> What this task involves: In the lines below, output everything from the first line through the line containing "cam.dof.use_dof = True;" exactly as it is. Pictures are not part of the output.

> Source material:

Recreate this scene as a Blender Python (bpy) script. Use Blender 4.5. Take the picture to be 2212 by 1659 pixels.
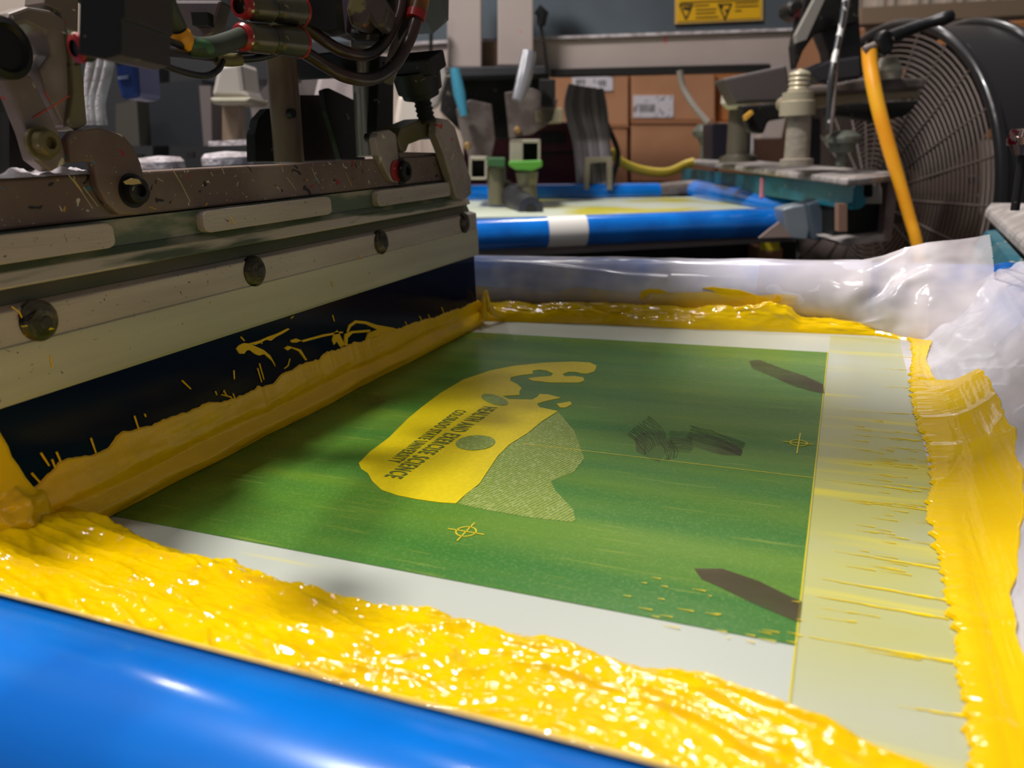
import bpy, bmesh, math, random
import numpy as np
from mathutils import Vector, Matrix, noise as mn

sc = bpy.context.scene
for o in list(bpy.data.objects): bpy.data.objects.remove(o)
random.seed(7)
S = 0.14          # metres per working unit
H0 = 0.88         # height of the screen fabric above the floor (m)

# ------------------------------------------------------------------ camera
F = 1700.0; CX, CY = 1106.0, 829.5
def _c(u, v): return np.array([u-CX, -(v-CY), -F])
_Y = _c(1840, 290); _Y /= np.linalg.norm(_Y)
_X = -_c(-3084, 482); _X /= np.linalg.norm(_X)
_X = _X-_Y*(_X@_Y); _X /= np.linalg.norm(_X)
_Z = np.cross(_X, _Y)
R = np.array([_X, _Y, _Z])
EYE = np.array([0, 0, 1.0])
def at(u, v, z=None, x=None, y=None):
    d = R@_c(u, v)
    t = (z-1.0)/d[2] if z is not None else (y/d[1] if y is not None else x/d[0])
    return EYE+d*t
def D(u, v, d): return EYE+R@(_c(u, v)/F)*d
cam = bpy.data.cameras.new('camera'); camo = bpy.data.objects.new('camera', cam)
sc.collection.objects.link(camo); sc.camera = camo
cam.sensor_width = 36; cam.lens = F/2212*36; cam.clip_start = .01; cam.clip_end = 100
m = Matrix(R.tolist()).to_4x4(); m.translation = Vector((0, 0, 1.0*S+H0)); camo.matrix_world = m
cam.dof.use_dof = True; cam.dof.focus_distance = 2.75*S; cam.dof.aperture_fstop = 11.5

# ------------------------------------------------------------------ light
sc.view_settings.view_transform = 'Standard'; sc.view_settings.look = 'None'
sc.view_settings.exposure = 0.0; sc.view_settings.gamma = 1.0
w = bpy.data.worlds.new('world'); sc.world = w; w.use_nodes = True
w.node_tree.nodes['Background'].inputs[0].default_value = (0.95, 0.93, 0.96, 1)
w.node_tree.nodes['Background'].inputs[1].default_value = 0.11
def lamp(name, p, sx, sy, watts, col=(1, .95, .92)):
    l = bpy.data.lights.new(name, 'AREA'); l.shape = 'RECTANGLE'; l.size = sx; l.size_y = sy
    l.energy = watts; l.color = col
    o = bpy.data.objects.new(name, l); sc.collection.objects.link(o)
    o.location = (p[0]*S, p[1]*S, p[2]*S+H0)
    return o
# fluorescent tubes on the ceiling, long side along x
lamp('ceiling_tube_light', (-6.0, 2.5, 14), .30, .14, 54)
lamp('ceiling_tube_light', (-4.5, -3, 15), .34, .10, 6)
lamp('ceiling_tube_light', (-7.5, -7, 15), .34, .10, 12)
lamp('ceiling_tube_light', (-8, 12.5, 15), .34, .10, 7)
lamp('ceiling_tube_light', (-27, 4, 15), .6, .14, 13)
lamp('ceiling_tube_light', (-17, 13, 15), .5, .14, 12)
lamp('ceiling_tube_light', (-13, 27, 15), .5, .3, 48)
lamp('ceiling_tube_light', (-4, 19.5, 21), .5, .3, 34)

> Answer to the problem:
Recreate this scene as a Blender Python (bpy) script. Use Blender 4.5. Take the picture to be 2212 by 1659 pixels.
import bpy, bmesh, math, random
import numpy as np
from mathutils import Vector, Matrix, noise as mn

sc = bpy.context.scene
for o in list(bpy.data.objects): bpy.data.objects.remove(o)
random.seed(7)
S = 0.14          # metres per working unit
H0 = 0.88         # height of the screen fabric above the floor (m)

# ------------------------------------------------------------------ camera
F = 1700.0; CX, CY = 1106.0, 829.5
def _c(u, v): return np.array([u-CX, -(v-CY), -F])
_Y = _c(1840, 290); _Y /= np.linalg.norm(_Y)
_X = -_c(-3084, 482); _X /= np.linalg.norm(_X)
_X = _X-_Y*(_X@_Y); _X /= np.linalg.norm(_X)
_Z = np.cross(_X, _Y)
R = np.array([_X, _Y, _Z])
EYE = np.array([0, 0, 1.0])
def at(u, v, z=None, x=None, y=None):
    d = R@_c(u, v)
    t = (z-1.0)/d[2] if z is not None else (y/d[1] if y is not None else x/d[0])
    return EYE+d*t
def D(u, v, d): return EYE+R@(_c(u, v)/F)*d
cam = bpy.data.cameras.new('camera'); camo = bpy.data.objects.new('camera', cam)
sc.collection.objects.link(camo); sc.camera = camo
cam.sensor_width = 36; cam.lens = F/2212*36; cam.clip_start = .01; cam.clip_end = 100
m = Matrix(R.tolist()).to_4x4(); m.translation = Vector((0, 0, 1.0*S+H0)); camo.matrix_world = m
cam.dof.use_dof = True; cam.dof.focus_distance = 2.75*S; cam.dof.aperture_fstop = 11.5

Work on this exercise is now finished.